Culture:

Souvenirs – an Australian Stammtisch

Wednesday, 10 June 2020

Souvenirs are an important part of travel and over the years I’ve bought some truly terrible souvenirs. Most of them, I’m glad to say, precisely because they were truly terrible. You know the process: ‘Oh my God, that is absolutely awful. I must buy it.’ Most of my really dreadful snowdomes fit into that category, but snowdomes are easy. They’re designed to be kitsch, tasteless, naff. They’re the perfect souvenir – cheap, nicely ironic and an instant reminder of wherever (camels plus skyscrapers in a snowstorm equals Dubai, of course).

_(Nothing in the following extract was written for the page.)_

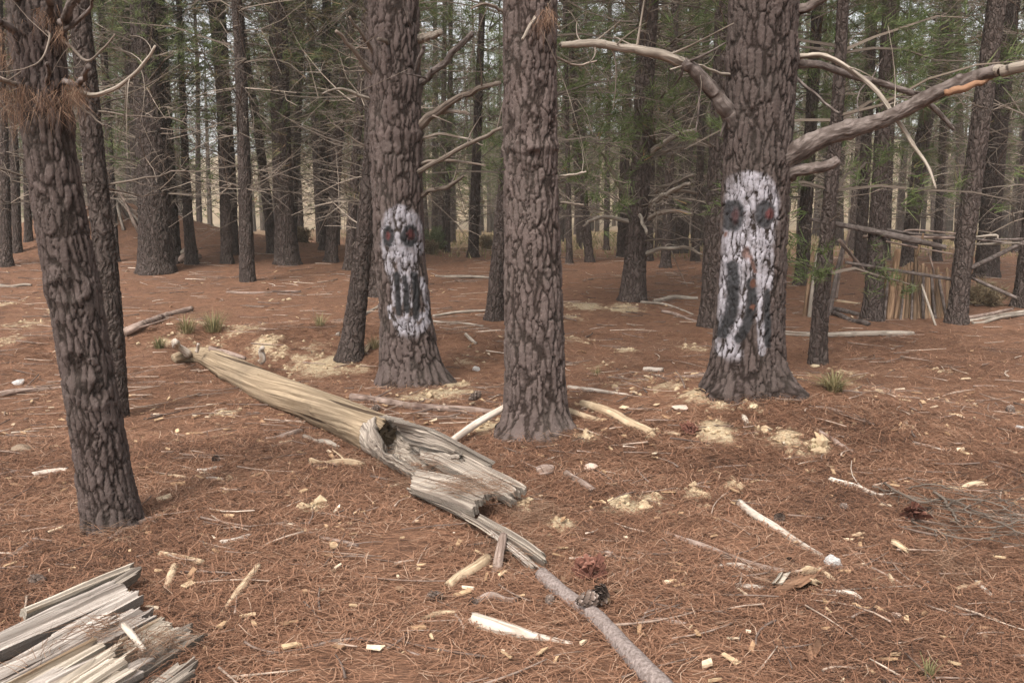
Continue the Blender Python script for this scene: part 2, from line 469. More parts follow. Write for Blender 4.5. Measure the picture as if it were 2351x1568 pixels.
def ground_material():
    m, nt, b = newmat('needle_covered_ground')
    tc = nt.nodes.new('ShaderNodeTexCoord').outputs['Object']
    soil, far = attr(nt, 'soil').outputs['Fac'], attr(nt, 'pale').outputs['Fac']
    # matted needles: stretched noise in several directions
    ns = []
    for i, a in enumerate((0.3, 1.3, 2.4)):
        ns.append(noise(nt, vmap(nt, tc, (9, 95, 9), (0, 0, a)), 1.0, 3, 0.6, 0.6))
    mx = mth(nt, 'MAXIMUM', mth(nt, 'MAXIMUM', ns[0], ns[1]), ns[2])
    big = noise(nt, tc, 1.3, 5, 0.65)
    med = noise(nt, tc, 7.0, 5, 0.65)
    col = ramp(nt, mx, [(0.48, (0.07, 0.036, 0.024)), (0.60, (0.22, 0.113, 0.068)), (0.74, (0.36, 0.198, 0.122))])
    col = mix(nt, mth(nt, 'MULTIPLY', ramp(nt, med, [(0.40, 0), (0.62, 1)]), 0.55), col, (0.285, 0.148, 0.090))
    col = mix(nt, mth(nt, 'MULTIPLY', ramp(nt, big, [(0.44, 0), (0.66, 1)]), 0.4), col, (0.135, 0.074, 0.050))
    # bare sandy soil
    sfac = mth(nt, 'ADD', soil, mth(nt, 'MULTIPLY', mth(nt, 'SUBTRACT', med, 0.5), 1.7))
    k = ramp(nt, mth(nt, 'ADD', sfac, mth(nt, 'MULTIPLY', mth(nt, 'SUBTRACT', mx, 0.62), -1.6)), [(0.46, 0), (0.72, 1)])
    k = mth(nt, 'MULTIPLY', k, ramp(nt, soil, [(0.02, 0), (0.2, 1)]))
    scol = ramp(nt, noise(nt, tc, 26, 5, 0.7), [(0.3, (0.34, 0.235, 0.14)), (0.55, (0.47, 0.365, 0.24)), (0.75, (0.60, 0.50, 0.36))])
    col = mix(nt, k, col, scol)
    # dry grass towards the edge of the wood
    col = mix(nt, mth(nt, 'MULTIPLY', far, ramp(nt, noise(nt, tc, 0.5, 4), [(0.3, 0.5), (0.6, 1)])), col, (0.27, 0.20, 0.12))
    nt.links.new(col, b.inputs['Base Color'])
    h = mth(nt, 'ADD', mth(nt, 'MULTIPLY', mx, 1.0), mth(nt, 'MULTIPLY', med, 0.8))
    bump(nt, b, h, 1.0, 0.035)
    return m
M['ground'] = ground_material()

def hill_material():
    m, nt, b = newmat('dry_grass_hillside')
    tc = nt.nodes.new('ShaderNodeTexCoord').outputs['Object']
    n1 = noise(nt, tc, 0.12, 6, 0.65)
    n2 = noise(nt, tc, 1.5, 5, 0.7)
    col = mix(nt, ramp(nt, n1, [(0.4, 0), (0.62, 1)]), (0.25, 0.185, 0.125), (0.17, 0.13, 0.085))
    col = mix(nt, ramp(nt, n2, [(0.5, 0), (0.72, 1)]), col, (0.14, 0.135, 0.08))
    nt.links.new(col, b.inputs['Base Color'])
    return m
M['hill'] = hill_material()
# ================================================================== GROUND
# bare sandy patches: photo position and size (half-width in photo units)
SOIL = [(1430,1165,55,1.0),(1490,1150,45,.8),(1285,1208,40,1.0),(1645,998,48,1.1),(1805,1015,45,.9),(1880,1030,30,1.0),(1835,1045,40,.7),(1600,1140,34,.95),(1690,1120,26,.8),
        (745,845,60,.95),(690,835,40,.65),(820,850,40,.6),(1020,905,70,.9),(960,915,60,.7),(1050,885,40,.8),(560,755,55,.62),(610,790,45,.75),(470,745,45,.5),(500,790,30,.45),(640,815,30,.6),
        (720,1168,34,.9),(520,1105,20,.8),(60,745,60,.5),(30,780,50,.55),(120,720,45,.35),(10,700,40,.6),(1340,705,50,.9),(1430,710,50,.9),(1310,730,40,.5),(1440,805,30,.8),(1600,910,50,.7),
        (1660,915,45,.9),(1430,880,60,.6),(1530,890,50,.6),(1590,800,40,.6),(1320,780,40,.6),(1350,1005,40,.9),(1120,985,50,.8),(1150,1000,30,.7),(520,950,30,.8),(1700,800,40,.4),
        (1950,860,40,.5),(2000,900,40,.4),(2160,855,40,.4),(1480,1000,40,.4),(2080,980,50,.3),(1750,1000,40,.5),(1560,1180,40,.4),(1210,1165,22,.9),(730,800,50,.4),(1730,935,30,.5),(420,770,40,.4),(370,790,40,.5),
        (1070,830,50,.4),(1530,1110,60,.3),(1940,990,60,.3),(180,880,60,.25),(640,690,40,.3),(700,650,40,.25),(1380,840,60,.4),(880,700,40,.3)]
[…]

◄ A truly horrific souvenir should come from a little further left field. Like my Official Alaska Bear Bell. Costing all of $2.25, it came with the handy warning that: encounters with bears can be hazardous to your health. Well yes, but is any half-ton grizzly going to hear the gentle tinkle of the bell you’ve clipped on to your Gore-Tex jacket and think, ‘Oh, human approaching, I must clear off the track’? Still the instructions for what to do in case of attack were memorable: ring bell, scream, run, change underwear.

‘We call them dinner bells,’ an Alaskan told me. ‘You ring the bell, the bear comes to eat you.’ I posted on my Alaskan bear encounters back in 2009.

 

A really good souvenir should be unexpected and it’s even better – for later conversation at least – if it’s also totally unsuitable to travel with. Like my stammtisch. You’ve never brought a stammtisch back from Germany? Shame on you. I acquired mine in Berlin. ‘We’ll get the beers, you grab a table,’ my German friends told me. ‘No, not that table,’ they complained a few minutes later. ‘That’s the stammtisch,’ they added, explaining that any bar of sufficient age and history would have a ‘root table,’ a table specifically reserved for the pub’s old timers. OK, so not quite old timers, what they actually said was ‘old farts’. And anyone could see I was sitting at the stammtisch – I was facing a large, ornate, wrought-iron ashtray with stammtisch emblazoned across the top. So that was why I was pulled aside just before my flight departed and asked to identify my checked bag and explain what on earth that large weird shape was that had shown up on the X-rays. My friends had decided I needed to take a stammtisch ashtray home and sent me off with 5kg of iron.

▲ Yesterday I got a reminder that it was still around, now providing a suitable perching spot for a visiting cockatoo in her Melbourne back yard. Presumably that’s the local cockies’ ‘root table.’▲ As a combination of kitsch and practicality there’s nothing to beat the souvenir I brought back from a bazaar in Muscat, the capital of Oman. Dive into any good souq around the Gulf – Dubai, Bahrain, Kuwait, any of them will do – and you’ll soon come across that perfect combination of regional reminder, usefulness and sheer bad taste: the mosque-shaped alarm. Set the appointed hour and next morning you’ll be jolted out of bed by the call to prayer right in your ear.

I’ve also posted in recent years about Dutch and French explorers souveniring reminders of their travels from Dirk Hartog Island off the coast of Western Australia and taking them back to Amsterdam or Paris. And a post on turning out ‘genuine Australian boomerangs’ in Bali, that post went on to question where BMWs came from (not necessarily Munich) or Boeing 787 Dreamliners (all over the world before final assembly).